Given the fact that some multinationals have more revenues than some countries entire economic output, the power of these companies is indeed deep and wide. Hence, the temptation to override national governments and instead, set supranational rules to be followed results in the ceding of sovereignty by the governments. As has been discussed in the previous sections, this results in the notion of profits before people and does away with the basic humanitarian impulse that is behind the modern concept of democratic states. Further, the supranational economic order does not have allegiance to nations or nationalities but to super elite whose interests span across countries and whose loyalties lie to the economic principles that are devoid of humane and social objectives.

Finally, global corporations have grown in power in recent decades and this trend while contributing to global growth has also produced sharp inequalities and led to exacerbation of ethnic and social tensions between the haves and the have-nots. Hence, there needs to be a moderation in the way global corporations are allowed to usurp the power of national governments and the way in which national sovereignty is ceded to the international businesses.

4. The Role of Governments in Encouraging or Discouraging International Businesses

  • The Need to Encourage Foreign Investment

The previous articles have discussed how international businesses need supporting ecosystems and business friendly policies if they are to succeed in emerging markets. Of particular importance is the role of governments in deciding whether they would allow international businesses to setup their operations and encourage them to grow and succeed. Often, the governments of many countries do not have a choice but to welcome international businesses as they need the “hard cash” or the Dollars, as they are also known. For instance, the difference between exports and imports is known as the Current Account Deficit or CAD. Since many emerging markets (except China which has a positive CAD) have deficits that need to be financed with Dollars. Then, the governments can either borrow these Dollars at high rates or finance the deficit through FDI or Foreign Direct Investment and Equity flows into the stock markets from FIIs or Foreign Institutional Investors.

  • The Role of the Government

Apart from this, the domestic industry might not have the capabilities to succeed in a particular sector nor the expertise to develop that sector. Therefore, FDI becomes necessary for the growth of that sector.
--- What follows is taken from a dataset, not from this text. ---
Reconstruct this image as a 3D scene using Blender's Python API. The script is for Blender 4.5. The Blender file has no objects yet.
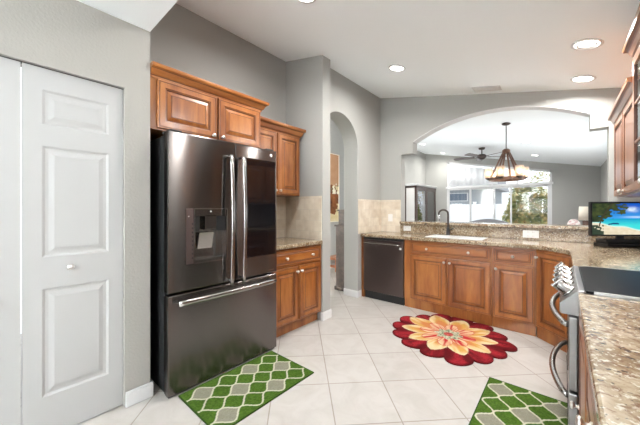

Moreover, opening up of the economy is needed for admission into the WTO or the World Trade Organization, which means that in order to export to other countries, emerging and developing market economies have to open up. These are some of the reasons why many governments in developing countries encourage foreign investment and allow international businesses to setup operations in their countries. However, whether the successive governments continue the same policies or not depends on a host of factors that include the ideological bent of the governments, the compulsions of politics, and the fact that foreign investment might not have succeeded in kick starting the economy as planned.

  • Process must be continuous and consensual

The key aspect here is that many governments of the emerging economies often welcome the international businesses with open arms because of the reasons listed above. However, midway through the process, some of them develop cold feet because of policy paralysis, and the factors listed above. It needs to be understood that allowing international businesses to enter into the emerging economies must be bipartisan meaning that there must be broad consensus on the issue from all stakeholders. Only then would the international businesses thrive in the emerging market economies. Further, the competition for foreign capital is so intense that any let up in the process adversely affects the economy and hence, the process must be continued and the international businesses given due encouragement.
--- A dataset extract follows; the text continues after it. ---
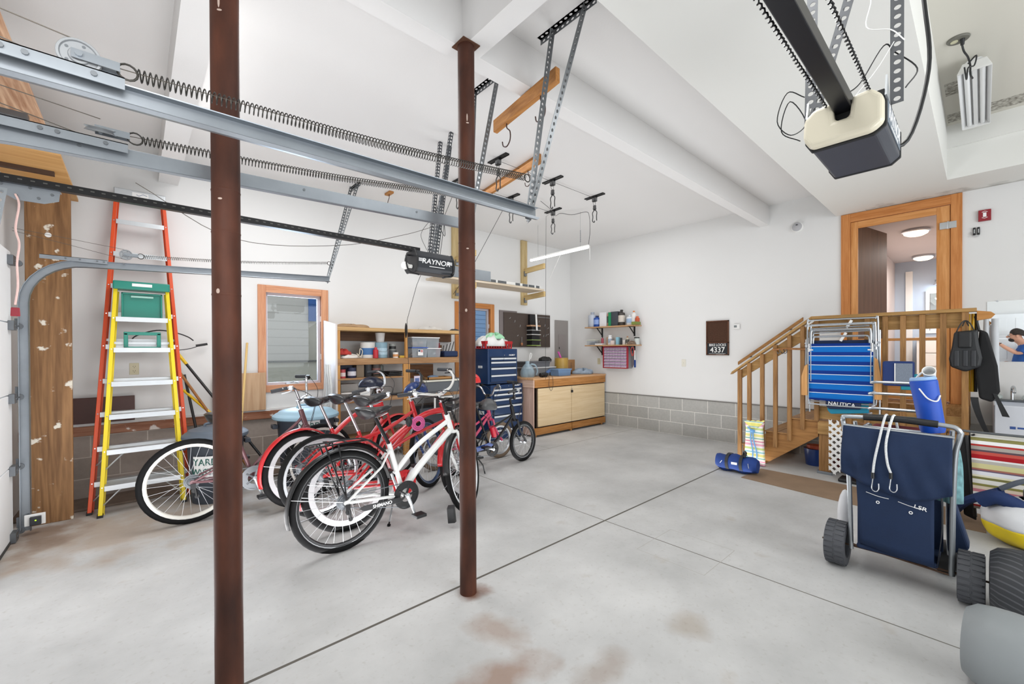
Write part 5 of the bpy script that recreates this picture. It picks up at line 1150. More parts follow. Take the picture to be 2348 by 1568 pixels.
MB().box((.84,-.045,.565),(1.19,-.03,.57)).build('rail_strip',ALU,pg)
b=MB()
for q in range(6): b.tube([(.80+.02*q,-.04,.10),(.80+.02*q,-.05,.02),(.815+.02*q,-.05,.015)],.003,5)
b.each('hex_key',ALU,pg)
tag(MB().box((4.75,YA-.014,1.5),(5.17,YA,2.115)).build('grey_board',mat('grey_board','#7d7574',.7)),'grey board behind the left end of the pegboard','board')
rk=thing('drawer_rack','narrow black rack of stacked trays hung on the pegboard','rack',(5.50,5.60,1.47))
for q,(z,c_) in enumerate(((.02,'#8fa653'),(.12,'#8da467'),(.22,'#c9c9c6'),(.30,'#a5a5a3'))):
    MB().box((-.10,-.10,z+.012),(.10,.03,z+.085)).build('tray',BLACK,rk); MB().box((-.11,-.105,z),(.13,.03,z+.014)).build('tray_lip',mat('c_'+c_.strip('#'),c_,.4),rk)
MB().box((-.07,-.02,.38),(.09,.03,.60)).build('back_plate',BLACK,rk)
MB().box((-.14,-.11,.375),(.12,.0,.40)).build('wooden_rest',mat('c_tanrest','#b89070',.6),rk)
MB(T(.005,-.12,.30)@R(-4,'Y')).box((-.018,-.008,0),(.02,.0,.30)).build('white_ruler',WHT,rk)
ms=thing('paint_brush','round brush with a thin handle hanging left on the pegboard','brush',(5.24,5.60,1.50)); MB().cyl((0,0,.05),(0,0,.15),.003,n=6).build('handle',ALU,ms); MB().ball((0,0,.02),(.025,.02,.03)).build('bristle_ball',mat('c_tan2','#a5714f',.9),ms,smooth=True)
ep=thing('electrical_panel','grey electrical panel between the pegboard and the corner','electrical panel',(6.19,YA,1.10))
PANEL=mat('panel_grey','#908b88',.5,var=.03)
MB().box((0,-.02,0),(.39,0,.905)).build('cover',PANEL,ep,bevel=.003); MB().box((.09,-.027,.18),(.31,-.02,.62)).build('door',mat('panel_grey2','#8d8684',.45,var=.02),ep,bevel=.003); MB().box((.1,-.034,.33),(.115,-.027,.37)).build('latch',BLACK,ep)
# ---- tool chests
TB=mat('chest_blue','#0f325c',.35,.2,var=.04,coat=.3); TBD=mat('chest_blue_dark','#0c2747',.45); HND=mat('handle_satin','#d9dde0',.35,.3,var=.02)
def chest(label,loc,w,d,h,z,rows,logoz,rot):
    o=thing('tool_chest',label,'tool chest',loc,(0,0,math.radians(rot)))
    MB().box((-w/2,0,z),(w/2,d,z+h)).build('cabinet',TB,o,bevel=.006)
    MB().box((-w/2+.045,-.004,z+.02),(w/2-.04,0,z+h-.12)).build('recess',TBD,o)
    for zz,hh,sp_ in rows:
        for (a_,c_) in ([(-w/2+.05,-.01),(.0,w/2-.05)] if sp_ else [(-w/2+.05,w/2-.05)]):
            dr=MB().box((a_,-.014,zz-hh),(c_-.02 if not sp_ else c_,-.004,zz-.004)).build('drawer',TB,o,bevel=.002)
            MB().box((a_,-.032,zz-.022),(c_,-.014,zz+.004)).build('drawer_handle',HND,dr,bevel=.003)
    text('HUSKY',.034,frame((w/2-.12,-.002,logoz),(1,0,0),(0,0,1)),LWHT,o,'lettering',.0006,1.2,shear=.2)
    MB().cyl((.02,-.012,logoz),(.02,0,logoz),.007,n=10).build('lock',CHROME,o)
    MB().box((-w/2-.012,d*.35,z+h*.45),(-w/2,d*.6,z+h*.52)).build('side_handle',HND,o,bevel=.003)
    return o
chest('dark blue lower tool cabinet standing left of the workbench',(4.36,5.0,0),.68,.46,.85,.02,[(.80,.055,False),(.725,.055,False),(.645,.08,False),(.54,.13,False),(.39,.2,False),(.17,.13,False)],.845,1.5)
chest('dark blue upper tool chest set on the lower cabinet',(4.30,5.03,0),.62,.38,.545,.885,[(1.285,.045,True),(1.225,.07,False),(1.13,.10,False),(1.02,.10,False)],1.33,1.5)
bk=thing('plastic_basket','red slotted plastic basket on top of the tool chest','basket',(4.24,5.20,1.431))
b=MB()
for s in (-1,1):
    b.box((-.27,s*.14-.004,0),(.27,s*.14+.004,.012)); b.box((-.28,s*.145-.004,.075),(.28,s*.145+.004,.12))
    for k in range(11): x=-.26+k*.052; b.box((x-.012,s*.14-.004,.01),(x+.012,s*.14+.004,.08))
for s in (-1,1):
    b.box((s*.27-.004,-.14,0),(s*.27+.004,.14,.012)); b.box((s*.275-.004,-.145,.075),(s*.275+.004,.145,.12))
    for k in range(6): y=-.13+k*.052; b.box((s*.27-.004,y-.012,.01),(s*.27+.004,y+.012,.08))
b.box((-.27,-.14,0),(.27,.14,.005)); b.build('basket',mat('basket_red','#a5131c',.35,var=.03),bk)
BAG=mat('bag_white','#e2e2e0',.35,var=.05,alpha=.93)
cloth_pile('plastic_bag','white and green plastic bag heaped in the red basket','' and None or (4.22,5.19,1.47),(.60,.34,.18),BAG,'bag',21)
cloth_pile('plastic_bag','pale green plastic bag on top of the white one',(4.25,5.17,1.585),(.36,.22,.095),mat('bag_green','#9fd9b0',.35,var=.2,vs_=12),'bag',22)
# ---- workbench
wbn=thing('workbench','wooden workbench with two plywood doors in the far corner','workbench',(4.75,4.80,0))
BL=wood('bench_lumber','#95622f','#b9834b','X',1.2); W=1.88;D=YA-4.80-.01
MB().box((-.04,-.03,.925),(W+.02,D,.955)).build('top',wood('bench_top','#b98c62','#d0a77e','X',.8),wbn,bevel=.003)
MB().box((0,-.03,.80),(W,.01,.925)).build('top_rail',BL,wbn,bevel=.003)
MB().box((-.03,-.02,.80),(0,D,.925)).build('side_rail',wood('bench_pink','#bd9a86','#d8bba8','Y',1.0),wbn,bevel=.003)
MB().box((-.01,.0,.03),(.012,D,.80)).build('side_panel',wood('bench_pink_side','#b08f80','#cdb0a2','Z',.8),wbn)
for (a_,c_) in ((.075,.897),(.905,1.865)): 
    dr=MB().box((a_,-.025,.165),(c_,-.005,.785)).build('door',wood('bench_ply','#cbb088','#dcc6a2','X',.35),wbn,bevel=.002)
MB().box((.06,.0,.10),(1.87,.02,.80)).build('face_frame',mat('shadow_gap','#33241a',.8),wbn)
for (a_,c_) in ((.0,.90),(.915,W)): MB().box((a_,-.03,.035),(c_,.01,.145)).build('base_rail',BL,wbn,bevel=.003)
for x in (.02,.90,W-.09): MB().box((x,.0,0),(x+.04,.04,.1)).build('leg',BL,wbn)
pk=thing('padlock','black padlock on the hasp between the workbench doors','padlock',(5.65,4.762,.70)); MB().box((-.018,-.012,-.03),(.018,.012,.012)).build('body',BLACK,pk,bevel=.003); b=MB(); b.tube(crv([(-.01,0,.01),(-.01,0,.035),(.012,0,.04),(.012,0,.01)]),.003,6); b.build('shackle',CHROME,pk)
TZ=.955
tn=can('storage_tin','tall gold cylindrical tin on the workbench','tin',(5.80,5.14,TZ),.125,.31,'#b08c3e')
b=MB(); b.tube([(-.07,-.05,.31),(-.15,-.06,.42)],.018,8); b.build('funnel',mat('magenta_plastic','#c04a9a',.4),tn,smooth=True)
cb_=thing('cardboard_box','tan cardboard box behind the gold tin','cardboard box',(6.10,5.30,TZ),(0,0,math.radians(12))); MB().box((-.15,-.12,0),(.15,.12,.27)).build('carton',mat('cardboard','#a5794c',.85,var=.06),cb_,bevel=.003); MB().box((-.03,-.121,0),(.03,-.1205,.22)).build('tape',mat('tape','#8a6238',.4),cb_)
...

Finally, the examples of China, Brazil, South Africa, and Vietnam (which is still emerging) illustrate the need for consensus on opening up of the economies and following through the process. On the other hand, the examples of India and Russia are the other way around as these countries opened up their economies due to compulsions and then with open arms but failed to keep up the momentum. This means that the integration into the global economy would happen only when the reforms process is done wholeheartedly and without pauses or U-turns.

5. Conclusion

 What is the future of international business??

he last decades of the previous millennium were characterized by “future shock” where the anticipation of the future to come absorbed businesses and policymakers alike. The current decade is characterized by what can be called “present shock” wherein the arrival of the long anticipated future has happened already. This means that the long awaited future has arrived yesterday to use the phrase, which means that businesses have to constantly be on the move to reap the benefits of the current rapid changes. Present shock refers to a phenomenon wherein the merging of the past, present, and the future into the instantaneous moment means that more and more businesses are thinking of the immediate quarter instead of the longer term that all of us were accustomed to earlier. In other words, whereas in earlier decades, it was quite common to think about a horizon of decades, now businesses typically think of the next five years or the next decade at the maximum the case.

  • The Problem of Too Much at Too Fast

Moreover, this phenomenon is not restricted to businesses alone as the current generation thinks in terms of nanoseconds and seconds instead of minutes and hours. In other words, with the advent of Twitter, Facebook, and social media, we are all in the process of a continuous present where the past does not hold relevance and the future is something that is beyond one’s immediate concerns. This has implications for the business world as resource depletion, the ability to solve problems that require patience and time, and the fact that change happens in a glacial manner mean that we need to devote time to the tasks at hand instead of flitting from fad to fad and from trend to trend. No wonder many businesses and their employees are left with stressed out lives where the performance of the past does not guarantee success and where the longer-term future is too distant to behold.

  • The Digital Revolution

The point here is that because of the many converging trends of technology and the digital revolution, time itself is compressed and the companies that have done well in the past are replaced continuously with those who manage to grab the present and these in turn are replaced with those that are incrementally better than they are. With so much of change happening so fast, it becomes imperative for businesses to get a grip on themselves and the fast changing business landscape. This is at the core of the present crisis in the corporate world where even the most successful executives are unable to hold on to the ephemeral present.

Finally, as mentioned earlier, we can only solve problems if we devote time and energy and in the fast-paced world where the present shock is hitting us hard, business leaders need to ensure that their business models stand the test of time and are not geared towards the immediate gratification that has become the hallmark of the present times.